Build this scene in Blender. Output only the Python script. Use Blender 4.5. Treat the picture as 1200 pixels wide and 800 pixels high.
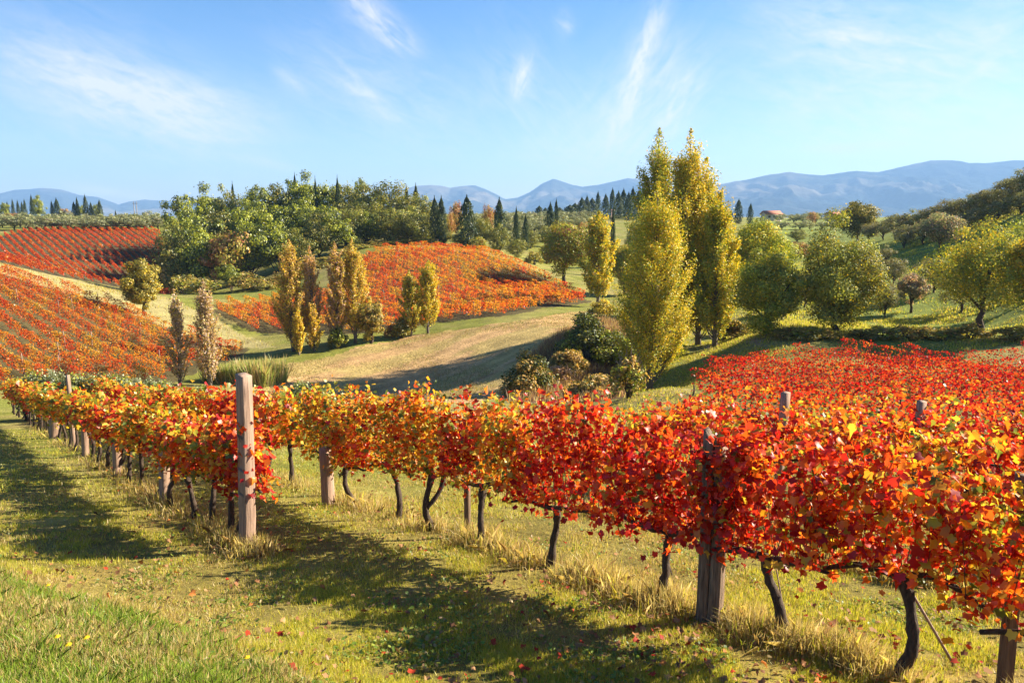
import bpy, math, random
import numpy as np
from math import radians as R

for o in list(bpy.data.objects):
    bpy.data.objects.remove(o)
random.seed(7)
rng = np.random.default_rng(7)
sc = bpy.context.scene
COL = sc.collection

# ------------------------------------------------------------------ camera
CAM_Z = 4.0
F = 900.0                       # focal length in pixels of the 1200 px wide photograph
PITCH = math.atan(150.0 / F)
cam_d = bpy.data.cameras.new('camera')
cam_d.sensor_width = 36.0
cam_d.lens = 36.0 * F / 1200.0
cam_d.clip_start = 0.05
cam_d.clip_end = 20000
cam = bpy.data.objects.new('camera', cam_d)
COL.objects.link(cam)
cam.location = (0, 0, CAM_Z)
cam.rotation_euler = (math.pi / 2 - PITCH, 0, 0)
sc.camera = cam

# ------------------------------------------------------------------ light and view
SUN_AZ, SUN_EL = R(74), R(29)
world = bpy.data.worlds.new('World')
sc.world = world
world.use_nodes = True
sun_d = bpy.data.lights.new('sun', 'SUN')
sun_d.energy = 5.0
sun_d.angle = R(0.5)
sun_d.color = (1.0, 0.88, 0.68)
sun = bpy.data.objects.new('sun', sun_d)
COL.objects.link(sun)
from mathutils import Vector, Matrix
sdir = Vector((math.sin(SUN_AZ) * math.cos(SUN_EL), math.cos(SUN_AZ) * math.cos(SUN_EL), math.sin(SUN_EL)))
sun.rotation_euler = sdir.to_track_quat('Z', 'Y').to_euler()
vs = sc.view_settings
vs.view_transform = 'Standard'
vs.look = 'None'
vs.exposure = 1.9
vs.gamma = 1
vs.use_curve_mapping = False
try:
    sc.cycles.max_bounces = 6
    sc.cycles.diffuse_bounces = 3
    sc.cycles.transmission_bounces = 4
    sc.cycles.glossy_bounces = 2
    sc.cycles.volume_bounces = 1
    sc.cycles.caustics_reflective = False
    sc.cycles.caustics_refractive = False
    sc.cycles.sample_clamp_indirect = 8
except Exception:
    pass

SKY_STRENGTH = 0.050


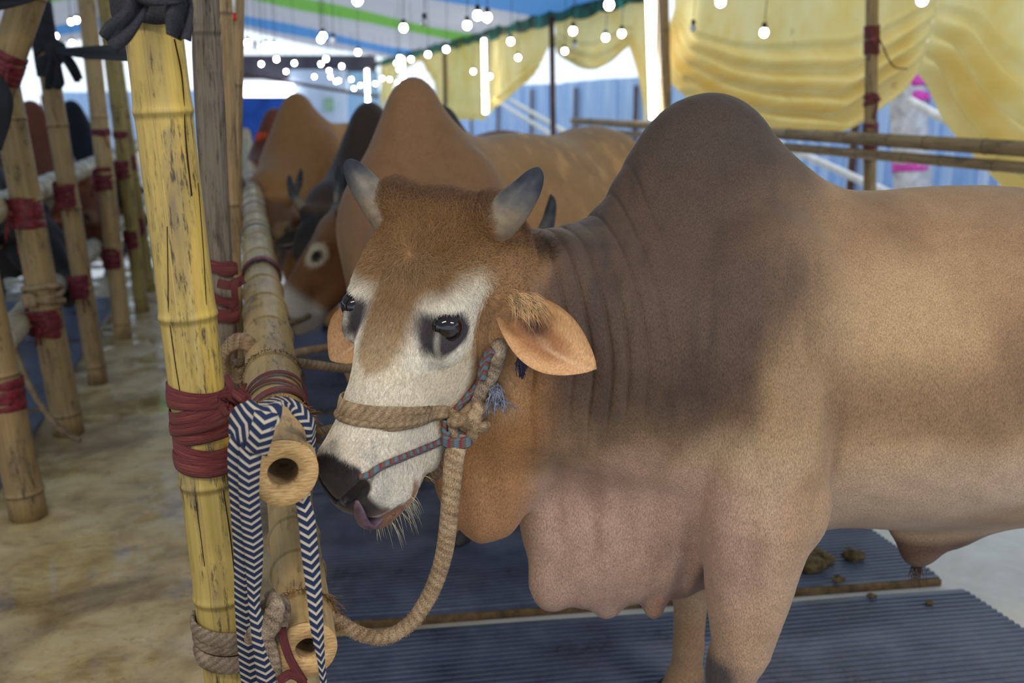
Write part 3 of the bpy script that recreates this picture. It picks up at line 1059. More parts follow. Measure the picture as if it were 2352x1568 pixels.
M_BAM_W = bamboo_material('bleached_bamboo', (188, 172, 140), (214, 202, 176), (140, 126, 104), dirtamt=.5, gloss=.3)
M_WOOD = bamboo_material('grey_wood', (92, 84, 76), (136, 124, 108), (46, 42, 40), dirtamt=.7, gloss=.7)

def bamboo_mesh(p, q, r0, r1, nodes, seg=28, bend=0.0, ridge=.06, hollow=None, bside=None, crack=None, bulge=0.0):
    """culm from p to q; nodes at fractions along it"""
    p = np.asarray(p, float); q = np.asarray(q, float); L = np.linalg.norm(q - p)
    ts = set(np.linspace(0, 1, max(8, int(L / .08))).tolist())
    for n_ in nodes:
        for d in (-.030, -.014, -.008, -.004, 0, .004, .008, .014, .030):
            if 0 < n_ + d / L < 1: ts.add(n_ + d / L)
    ts = np.array(sorted(ts))
    r = r0 + (r1 - r0) * ts
    colr = np.ones(len(ts))
    for n_ in nodes:
        d = (ts - n_) * L
        r *= 1 + ridge * .75 * np.exp(-(d / .0045) ** 2) + ridge * .6 * np.exp(-((d) / .022) ** 2) - ridge * .30 * np.exp(-((d + .011) / .005) ** 2)
        colr *= 1 - .55 * np.exp(-((d + .006) / .004) ** 2) + .12 * np.exp(-((d - .004) / .006) ** 2)
    side = np.cross(q - p, [0, 1, 0.01]) if bside is None else np.asarray(bside, float)
    side = side / np.linalg.norm(side)
    pts = p + (q - p) * ts[:, None] + side * (bend * np.sin(math.pi * ts))[:, None]
    m = MB().tube(pts, r, seg, cap=hollow is None, rfun=None if not bulge else (lambda i, a: 1 + bulge * math.sin(a * 2 + i)))
    cc = np.repeat(colr, seg)[:, None] * np.ones(3)
    m.col = [cc]; m.hascol = True
    if hollow:
        d = (p - q) / L
        for end, rr, c_, sg in (((p, r[0], 0, 1)), ):
            ringo = m.v[0][:seg]; cen = ringo.mean(0)
    return m

def even_nodes(L, gap, start=.12, jit=.18, seed=0):
    r = np.random.default_rng(seed); out = []; x = start
    while x < L - .03:
        out.append(x / L); x += gap * (1 + jit * r.uniform(-1, 1))
    return out

def bamboo(name, p, q, r0, r1, gap, mat, label=None, cat=None, group=None, seed=0, parent=None, **k):
    L = np.linalg.norm(np.asarray(q) - np.asarray(p))
    m = bamboo_mesh(p, q, r0, r1, k.pop('nodes', None) or even_nodes(L, gap, .1, .2, seed), **k)
    off = rng.uniform(0, 50)
    for u_ in m.uv: u_ += np.array([0, off])
    o = m.build(name, mat, parent)
    return tag(o, label, cat, group)

# strips of red raffia wound round poles
t = NT('red_raffia')
uvn = t.coord('UV')
fb = t.noise(t.mapping(uvn, (22, 2.0, 1)), 1.0, 5, .65)
col = t.ramp(fb, [(.32, (58, 18, 24)), (.5, (112, 42, 46)), (.68, (160, 86, 80))])
t.color(col); t.rough(.45); t.bump(fb, 1.0, .004); t.b.inputs['Specular IOR Level'].default_value = .5
M_RAF = t.m
M_RAFD = plain('dark_red_raffia', (100, 30, 40), .5, .4, .35, 60, .3)

def wrap_mesh(c, d, r, bands, width=.02, seed=0, n=44, m=None):
    """bands: (height along d, tilt, tilt direction, width)"""
    c = np.asarray(c, float); d = np.asarray(d, float); d /= np.linalg.norm(d)
    e1 = np.cross(d, [0, 1, .1]); e1 /= np.linalg.norm(e1); e2 = np.cross(d, e1)
    g = np.random.default_rng(seed); m = m or MB()
    for (h, tilt, td, w) in bands:
        a = np.linspace(0, 2 * math.pi, n)
        rr = r * (1.015 + .02 * g.uniform()) + .0015
        rad = np.cos(a)[:, None] * e1 + np.sin(a)[:, None] * e2
        pts = c + rad * rr + d * (h + tilt * np.cos(a - td) + .002 * np.sin(a * 3 + g.uniform(0, 6)))[:, None]
        ww = w * (1 + .22 * np.sin(a * 2 + g.uniform(0, 6)) + .10 * np.sin(a * 5 + g.uniform(0, 6)))
        m.ribbon(pts, rad, ww, .003, 6)
    return m

def lashing(name, c, d, r, n, span, label, seed=0, mat=None, group=None, tails=1, cat='lashing', wd=.022):
    g = np.random.default_rng(seed)
    m = wrap_mesh(c, d, r, [(-span / 2 + span * (i + .5) / n, g.uniform(-.012, .012), g.uniform(0, 6.3), wd * g.uniform(.7, 1.2)) for i in range(n)], seed=seed, n=26)
    d = np.asarray(d, float) / np.linalg.norm(d)
    kp = np.asarray(c) + np.array([g.uniform(-.5, .8) * r, -1.05 * r, 0])
    m.ball(kp, (.018, .014, .016), 10, 7, noise=.3)
    for i in range(tails):
        a = g.uniform(-.6, .6)
        pts = spline([kp, kp + np.array([.02 * a, -.02, -.03]), kp + np.array([.05 * a, -.012, -.08 - .05 * g.uniform()])], 8)
        m.ribbon(pts, np.array([0.2, -1, 0.1]), .009, .002)
    o = m.build(name, mat or M_RAFD)
    return tag(o, label, cat, group)
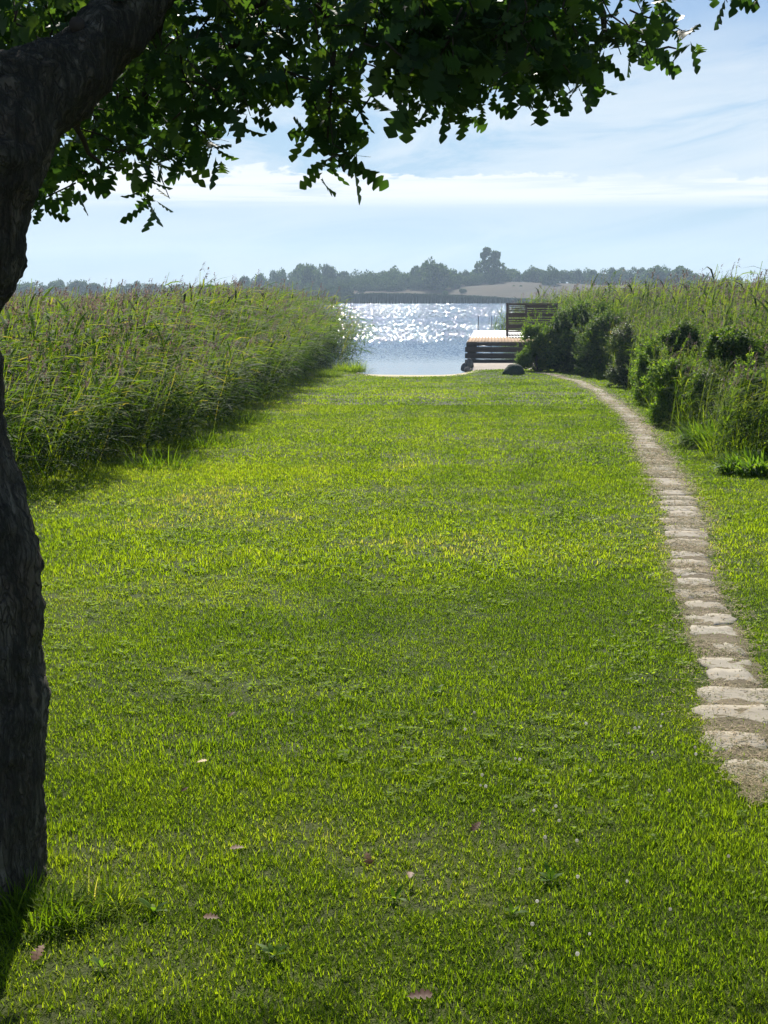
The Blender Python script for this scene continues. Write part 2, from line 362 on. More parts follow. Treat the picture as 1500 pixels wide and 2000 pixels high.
m = M['hill'] = newmat('hill_heath')
co = objco(); a = noise(objco((1, 0.9, 4)), 0.06, 8, 0.7); c = noise(co, 0.4, 6, 0.7)
col = mixc(ramp(a, [(0.35, 0.0), (0.6, 1.0)]), (0.026, 0.021, 0.010), (0.060, 0.040, 0.018)); col = mixc(ramp(c, [(0.45, 0.0), (0.65, 0.7)]), col, (0.040, 0.038, 0.018))
out(pbr(col, 0.95, bump(c, 0.6, 0.4), 0.1))

m = M['water'] = newmat('lake_water')
geo = N.new('ShaderNodeNewGeometry'); sx = N.new('ShaderNodeSeparateXYZ'); L.new(geo.outputs['Position'], sx.inputs[0])
# wind ripples: strong in open water, calm in the sheltered bay by the shore
wcalm = ramp(mth('MULTIPLY', mth('SUBTRACT', sx.outputs[1], 55.0), 0.01), [(0.0, 0.02), (0.12, 0.06), (0.25, 0.55), (0.5, 1.0), (1.0, 1.0)])
def wn(scx, scy, s, d, seed):
    mp = N.new('ShaderNodeMapping'); mp.inputs['Scale'].default_value = (scx, scy, 1); mp.inputs['Location'].default_value = (seed, seed * 2, 0); L.new(geo.outputs['Position'], mp.inputs[0])
    n = N.new('ShaderNodeTexNoise'); n.inputs['Scale'].default_value = s; n.inputs['Detail'].default_value = d; n.inputs['Roughness'].default_value = 0.6; L.new(mp.outputs[0], n.inputs[0])
    sp_ = N.new('ShaderNodeSeparateColor'); L.new(n.outputs['Color'], sp_.inputs[0]); return sp_.outputs
def band(lo0, lo1): return mth('MULTIPLY', mth('SUBTRACT', sx.outputs[1], lo0), 1.0 / (lo1 - lo0), clamp=True)
A = wn(9.0, 2.0, 1.0, 2, 3.3); B = wn(10.5, 0.72, 1.0, 2, 9.1); D = wn(7.5, 0.18, 1.0, 2, 5.7); E = wn(0.25, 0.05, 1.0, 2, 1.7)
b1 = band(75, 100); b2 = band(150, 210)
def slope(i, amp):
    v = N.new('ShaderNodeMix'); L.new(b1, v.inputs[0]); L.new(A[i], v.inputs[2]); L.new(B[i], v.inputs[3])
    u = N.new('ShaderNodeMix'); L.new(b2, u.inputs[0]); L.new(v.outputs[0], u.inputs[2]); L.new(D[i], u.inputs[3])
    return mth('MULTIPLY', mth('MULTIPLY', mth('SUBTRACT', u.outputs[0], 0.5), amp), wcalm)
nx = slope(0, 1.45)
# at a grazing view the near faces of the waves are the ones seen; gusts roughen the lake in patches
ny = mth('SUBTRACT', slope(1, 1.15), mth('MULTIPLY', mth('MULTIPLY', wcalm, 0.118), ramp(E[0], [(0.3, 0.6), (0.6, 1.1)])))
nv = N.new('ShaderNodeVectorMath'); nv.operation = 'NORMALIZE'; L.new(comb(nx, ny, 1.0), nv.inputs[0])
n = N.new('ShaderNodeBsdfPrincipled'); n.inputs['Base Color'].default_value = (0.045, 0.080, 0.115, 1); n.inputs['Roughness'].default_value = 0.08; n.inputs['IOR'].default_value = 1.33
L.new(nv.outputs[0], n.inputs['Normal']); out(n.outputs[0])

# ------------------------------------------------------------------ the ground, path, water, far hills
def grid(name, xs, ys, f, mat):
    X, Y = np.meshgrid(xs, ys, indexing='ij'); Z = f(X, Y); V = np.stack([X, Y, Z], -1).reshape(-1, 3)
    nx, ny = len(xs), len(ys); i = np.arange(nx - 1)[:, None] * ny + np.arange(ny - 1)[None]
    q = np.stack([i, i + ny, i + ny + 1, i + 1], -1).reshape(-1, 4)
    return meshobj(name, V, [(4, q)], mat, smooth=True)
xs = np.concatenate([np.arange(-60, -12, 3.0), np.arange(-12, 12, 0.2), np.arange(12, 61, 3.0)])
ys = np.concatenate([np.arange(-40, 0, 4.0), np.arange(0, 50, 0.5), np.arange(50, 61, 0.2), np.arange(61, 121, 6.0)])
tag(grid('lawn_ground', xs, ys, gz, M['lawn']), kind='structure')

def hill_z(x, y):
    # shore of the far side, a low heath hill in the middle
    s = y - (505 + 18 * (vnoise(x, 0 * x, 0.008, 3) - 0.5) )
    base = sstep(0, 25, s) * 0.8
    u = x / y * FOC + 750
    h = 7.0 * np.exp(-((u - 1020) / 235.0) ** 2) + 2.5 * np.exp(-((u - 640) / 130.0) ** 2) + 2.5 * np.exp(-((u - 1290) / 110.0) ** 2) + 0.8
    z = base + h * sstep(5, 85, s) * (0.75 + 0.45 * (fbm(x, y, 0.02, 8, 3)))
    return np.where(s < 0, -1.5, z - 0.3 * (s < 2))
hx = np.arange(-420, 421, 5.0); hy = np.concatenate([np.arange(485, 620, 4.0), np.arange(620, 1300, 40.0)])
tag(grid('far_hill', hx, hy, hill_z, M['hill']), kind='structure')
V = np.array([[-450, 48, 0], [450, 48, 0], [450, 1300, 0], [-450, 1300, 0]]); tag(meshobj('lake_water', V, [(4, np.array([[0, 1, 2, 3]]))], M['water']), kind='structure')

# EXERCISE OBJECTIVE
Repeat only the lines between the top of the entries above and the line containing "SKY_STRENGTH = 0.050", both ends included, without the pictures.

# ANSWER TO THE TASK
Build this scene in Blender. Output only the Python script. Use Blender 4.5. Treat the picture as 1200 pixels wide and 800 pixels high.
import bpy, math, random
import numpy as np
from math import radians as R

for o in list(bpy.data.objects):
    bpy.data.objects.remove(o)
random.seed(7)
rng = np.random.default_rng(7)
sc = bpy.context.scene
COL = sc.collection

# ------------------------------------------------------------------ camera
CAM_Z = 4.0
F = 900.0                       # focal length in pixels of the 1200 px wide photograph
PITCH = math.atan(150.0 / F)
cam_d = bpy.data.cameras.new('camera')
cam_d.sensor_width = 36.0
cam_d.lens = 36.0 * F / 1200.0
cam_d.clip_start = 0.05
cam_d.clip_end = 20000
cam = bpy.data.objects.new('camera', cam_d)
COL.objects.link(cam)
cam.location = (0, 0, CAM_Z)
cam.rotation_euler = (math.pi / 2 - PITCH, 0, 0)
sc.camera = cam

# ------------------------------------------------------------------ light and view
SUN_AZ, SUN_EL = R(74), R(29)
world = bpy.data.worlds.new('World')
sc.world = world
world.use_nodes = True
sun_d = bpy.data.lights.new('sun', 'SUN')
sun_d.energy = 5.0
sun_d.angle = R(0.5)
sun_d.color = (1.0, 0.88, 0.68)
sun = bpy.data.objects.new('sun', sun_d)
COL.objects.link(sun)
from mathutils import Vector, Matrix
sdir = Vector((math.sin(SUN_AZ) * math.cos(SUN_EL), math.cos(SUN_AZ) * math.cos(SUN_EL), math.sin(SUN_EL)))
sun.rotation_euler = sdir.to_track_quat('Z', 'Y').to_euler()
vs = sc.view_settings
vs.view_transform = 'Standard'
vs.look = 'None'
vs.exposure = 1.9
vs.gamma = 1
vs.use_curve_mapping = False
try:
    sc.cycles.max_bounces = 6
    sc.cycles.diffuse_bounces = 3
    sc.cycles.transmission_bounces = 4
    sc.cycles.glossy_bounces = 2
    sc.cycles.volume_bounces = 1
    sc.cycles.caustics_reflective = False
    sc.cycles.caustics_refractive = False
    sc.cycles.sample_clamp_indirect = 8
except Exception:
    pass

SKY_STRENGTH = 0.050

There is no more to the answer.